I find all these reviews and release news for both AMD and Nvidia card a joke at the moment, as an end user I can’t ever find any in stock no matter how deep my pockets!!
I’m not just talking about STH
Why have the new reviews suddenly decided to skip 3080 altogether ???
Hi Ryuk – we still have not been able to grab one for testing.
Pure junk selling, USA warranty evading, AMD still owes me a video board since I did not even get a 1/2 year of performance from the 3 very poorly designed and QA, Vega Frontier Editions.
AMD wanting all the selfish benefits of consumer sales, but none of the mature responsibilities.
The replacement warranty boards from AMD all junk. The first not lasting more than 2 days without crashing (BSD), the second, having waited ~1 mth, just 1 day then crashing. I having the impression, no one watching AMD, hey simply return “defective boards” as replacements, then wash their foul hands, not honoring anything, their word to then not respecting customer.
Worst, this company then sought to abuse USA Consumer Protection Laws by expecting their customers in the USA to send the defective product OUT OF COUNTRY, having no USA depot.

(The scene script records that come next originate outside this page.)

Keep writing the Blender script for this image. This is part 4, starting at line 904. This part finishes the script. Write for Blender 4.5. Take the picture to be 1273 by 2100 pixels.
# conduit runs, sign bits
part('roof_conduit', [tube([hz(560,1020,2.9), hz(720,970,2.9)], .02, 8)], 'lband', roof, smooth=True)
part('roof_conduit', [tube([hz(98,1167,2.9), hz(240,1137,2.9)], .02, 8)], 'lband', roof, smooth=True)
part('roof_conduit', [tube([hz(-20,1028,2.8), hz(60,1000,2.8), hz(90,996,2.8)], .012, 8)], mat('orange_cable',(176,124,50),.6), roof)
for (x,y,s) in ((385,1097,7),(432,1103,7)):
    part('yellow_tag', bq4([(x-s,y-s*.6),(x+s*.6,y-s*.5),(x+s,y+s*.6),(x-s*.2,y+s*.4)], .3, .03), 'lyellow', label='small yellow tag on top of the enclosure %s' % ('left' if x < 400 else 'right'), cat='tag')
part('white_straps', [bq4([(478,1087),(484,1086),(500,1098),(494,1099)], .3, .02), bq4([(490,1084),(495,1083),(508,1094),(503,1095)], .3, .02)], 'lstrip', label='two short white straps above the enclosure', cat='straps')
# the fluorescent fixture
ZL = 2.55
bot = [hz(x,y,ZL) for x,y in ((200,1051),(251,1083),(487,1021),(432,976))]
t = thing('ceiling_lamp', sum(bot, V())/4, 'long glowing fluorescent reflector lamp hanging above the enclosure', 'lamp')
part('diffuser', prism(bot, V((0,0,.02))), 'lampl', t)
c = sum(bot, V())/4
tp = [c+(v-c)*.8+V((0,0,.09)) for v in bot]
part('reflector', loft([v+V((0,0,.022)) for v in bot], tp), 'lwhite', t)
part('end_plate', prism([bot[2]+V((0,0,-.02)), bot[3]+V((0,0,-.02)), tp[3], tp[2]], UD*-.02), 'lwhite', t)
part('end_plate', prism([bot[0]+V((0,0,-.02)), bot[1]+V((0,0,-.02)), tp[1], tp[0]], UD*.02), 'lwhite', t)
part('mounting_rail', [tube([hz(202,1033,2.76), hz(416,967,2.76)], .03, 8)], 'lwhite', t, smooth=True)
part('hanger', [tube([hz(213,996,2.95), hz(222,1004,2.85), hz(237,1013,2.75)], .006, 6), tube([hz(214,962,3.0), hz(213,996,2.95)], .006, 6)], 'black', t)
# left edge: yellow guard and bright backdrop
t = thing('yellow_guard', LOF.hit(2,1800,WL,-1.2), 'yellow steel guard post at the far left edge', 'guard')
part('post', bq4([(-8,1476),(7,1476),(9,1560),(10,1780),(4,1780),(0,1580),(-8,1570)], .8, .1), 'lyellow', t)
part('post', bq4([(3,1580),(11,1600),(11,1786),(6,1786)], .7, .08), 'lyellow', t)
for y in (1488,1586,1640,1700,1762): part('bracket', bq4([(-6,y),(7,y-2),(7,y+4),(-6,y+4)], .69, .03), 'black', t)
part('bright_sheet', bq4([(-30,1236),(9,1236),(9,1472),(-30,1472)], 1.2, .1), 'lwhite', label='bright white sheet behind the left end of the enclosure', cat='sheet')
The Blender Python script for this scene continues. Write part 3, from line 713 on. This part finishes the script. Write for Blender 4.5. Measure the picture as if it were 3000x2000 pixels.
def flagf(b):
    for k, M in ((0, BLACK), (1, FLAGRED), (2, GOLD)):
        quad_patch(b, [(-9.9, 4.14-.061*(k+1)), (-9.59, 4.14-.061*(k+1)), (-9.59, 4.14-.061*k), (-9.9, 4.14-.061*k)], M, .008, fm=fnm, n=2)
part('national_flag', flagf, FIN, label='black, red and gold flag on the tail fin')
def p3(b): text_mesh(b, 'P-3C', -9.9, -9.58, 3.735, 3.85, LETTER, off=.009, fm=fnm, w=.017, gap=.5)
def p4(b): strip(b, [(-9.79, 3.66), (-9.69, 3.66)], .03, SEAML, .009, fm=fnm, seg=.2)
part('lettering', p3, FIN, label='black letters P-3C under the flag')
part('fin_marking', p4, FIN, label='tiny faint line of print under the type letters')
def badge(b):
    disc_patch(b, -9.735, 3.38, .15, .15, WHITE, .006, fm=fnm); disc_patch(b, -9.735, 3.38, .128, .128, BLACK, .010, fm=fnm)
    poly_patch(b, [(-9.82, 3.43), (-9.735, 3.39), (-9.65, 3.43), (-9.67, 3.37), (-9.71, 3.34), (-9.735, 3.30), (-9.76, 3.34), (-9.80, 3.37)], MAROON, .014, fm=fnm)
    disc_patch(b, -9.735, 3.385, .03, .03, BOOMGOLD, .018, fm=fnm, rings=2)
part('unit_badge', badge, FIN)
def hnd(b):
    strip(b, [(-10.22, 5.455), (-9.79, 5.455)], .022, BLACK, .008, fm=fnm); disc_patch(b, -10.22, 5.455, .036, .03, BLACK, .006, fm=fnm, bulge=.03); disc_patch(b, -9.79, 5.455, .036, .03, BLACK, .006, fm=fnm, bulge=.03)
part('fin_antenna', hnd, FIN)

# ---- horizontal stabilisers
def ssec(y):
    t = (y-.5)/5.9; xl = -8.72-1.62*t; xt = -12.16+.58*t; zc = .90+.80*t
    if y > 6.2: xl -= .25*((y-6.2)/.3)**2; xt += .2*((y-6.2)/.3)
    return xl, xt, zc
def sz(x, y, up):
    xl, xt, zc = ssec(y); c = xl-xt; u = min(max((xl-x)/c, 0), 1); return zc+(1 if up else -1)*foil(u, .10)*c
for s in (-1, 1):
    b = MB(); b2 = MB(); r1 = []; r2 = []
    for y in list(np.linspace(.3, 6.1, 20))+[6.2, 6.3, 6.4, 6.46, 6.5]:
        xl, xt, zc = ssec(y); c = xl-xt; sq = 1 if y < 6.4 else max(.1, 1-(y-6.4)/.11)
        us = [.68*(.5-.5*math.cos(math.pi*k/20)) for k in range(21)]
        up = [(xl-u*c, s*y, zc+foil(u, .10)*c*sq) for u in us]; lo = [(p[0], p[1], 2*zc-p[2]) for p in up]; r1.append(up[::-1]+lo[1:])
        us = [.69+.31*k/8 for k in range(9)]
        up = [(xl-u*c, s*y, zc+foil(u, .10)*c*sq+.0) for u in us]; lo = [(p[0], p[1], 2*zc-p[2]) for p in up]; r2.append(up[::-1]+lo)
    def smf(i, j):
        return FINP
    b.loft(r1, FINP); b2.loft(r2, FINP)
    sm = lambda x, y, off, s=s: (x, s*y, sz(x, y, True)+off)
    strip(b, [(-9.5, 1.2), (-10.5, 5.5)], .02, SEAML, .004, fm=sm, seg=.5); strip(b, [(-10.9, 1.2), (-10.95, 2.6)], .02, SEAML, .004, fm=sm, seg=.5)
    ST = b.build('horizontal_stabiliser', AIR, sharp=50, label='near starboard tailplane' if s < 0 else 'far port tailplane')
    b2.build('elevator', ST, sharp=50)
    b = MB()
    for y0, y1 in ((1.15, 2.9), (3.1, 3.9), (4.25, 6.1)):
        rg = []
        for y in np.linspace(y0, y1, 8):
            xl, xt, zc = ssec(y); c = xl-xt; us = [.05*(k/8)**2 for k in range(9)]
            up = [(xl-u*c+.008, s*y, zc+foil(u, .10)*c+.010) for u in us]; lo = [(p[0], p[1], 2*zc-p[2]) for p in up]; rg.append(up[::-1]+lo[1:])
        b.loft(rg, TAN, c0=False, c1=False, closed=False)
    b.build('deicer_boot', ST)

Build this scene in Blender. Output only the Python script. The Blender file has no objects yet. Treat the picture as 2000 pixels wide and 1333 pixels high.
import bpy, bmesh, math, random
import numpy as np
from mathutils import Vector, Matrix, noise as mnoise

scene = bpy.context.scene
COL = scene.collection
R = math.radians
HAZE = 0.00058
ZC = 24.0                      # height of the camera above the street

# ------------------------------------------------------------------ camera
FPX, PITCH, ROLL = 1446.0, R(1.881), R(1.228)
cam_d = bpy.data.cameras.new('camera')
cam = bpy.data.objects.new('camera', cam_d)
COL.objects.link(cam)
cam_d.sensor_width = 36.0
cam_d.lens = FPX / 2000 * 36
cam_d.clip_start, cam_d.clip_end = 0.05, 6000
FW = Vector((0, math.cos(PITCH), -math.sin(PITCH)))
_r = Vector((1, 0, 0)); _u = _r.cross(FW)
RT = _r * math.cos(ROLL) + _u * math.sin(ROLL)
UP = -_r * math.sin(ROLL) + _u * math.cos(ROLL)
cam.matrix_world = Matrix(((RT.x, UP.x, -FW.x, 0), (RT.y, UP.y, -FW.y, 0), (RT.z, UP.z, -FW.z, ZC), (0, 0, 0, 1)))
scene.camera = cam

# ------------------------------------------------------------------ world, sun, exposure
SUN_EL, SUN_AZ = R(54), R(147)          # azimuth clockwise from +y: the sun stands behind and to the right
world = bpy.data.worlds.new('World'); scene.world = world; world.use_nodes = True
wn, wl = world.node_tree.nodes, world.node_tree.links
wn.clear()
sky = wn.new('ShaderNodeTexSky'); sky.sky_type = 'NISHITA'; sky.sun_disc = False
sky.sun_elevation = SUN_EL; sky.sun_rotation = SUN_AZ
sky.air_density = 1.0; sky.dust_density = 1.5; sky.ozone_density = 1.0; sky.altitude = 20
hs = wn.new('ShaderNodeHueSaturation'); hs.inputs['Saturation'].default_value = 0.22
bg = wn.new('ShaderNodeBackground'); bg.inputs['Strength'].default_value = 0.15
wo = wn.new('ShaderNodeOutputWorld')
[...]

Park McGraw above ^^ had a faulty system (likely PSU or motherboard) that was making graphics cards either not work or actually break/fail, and then decided to blame AMD for it… ♂️
You didn’t get 3x faulty graphics cards in a row, you freaking imbecile… Basic silicon engineering science says that getting 3x GPU duds in a row is practically an impossibility (unless the product itself had a fundamental device killing flaw… of which Vega 10 did not). Aka, it was YOUR SYSTEM that was killing the cards!
And to emerth, I wouldn’t expect ROCm to EVER come to RDNA personally. API translation seriously isn’t easy, so keeping things limited to just two instruction sets (modern CUDA to GCN [+ CDNA which uses the GCN ISA & is basically just GCN w/ the “graphics” cut out]) likely cuts down the work & difficulty DRAMATICALLY!
Not to mention that even IF RDNA DID support ROCm, performance vs Nvidia would still be total crap because of the stark lack of raw FP compute! (AMD prioritized pixel pushing DRAMATICALLY over raw compute w/ RDNA 1 & 2 to get competitive gaming performance & perf/W, with only RDNA 3 starting to eveeeeer so slightly reverse course on that front).
AMD just doesn’t give a crap, whatsoever, about the hobbyist AI/machine learning market. Nvidia’s just got way, WAAAAAY too much dominance there for it to be worth AMD spending basically ANY time & effort to try and assault it. Especially when CDNA is absolutely beating the everliving SH!T out of Nvidia in the HPC & supercomputer market!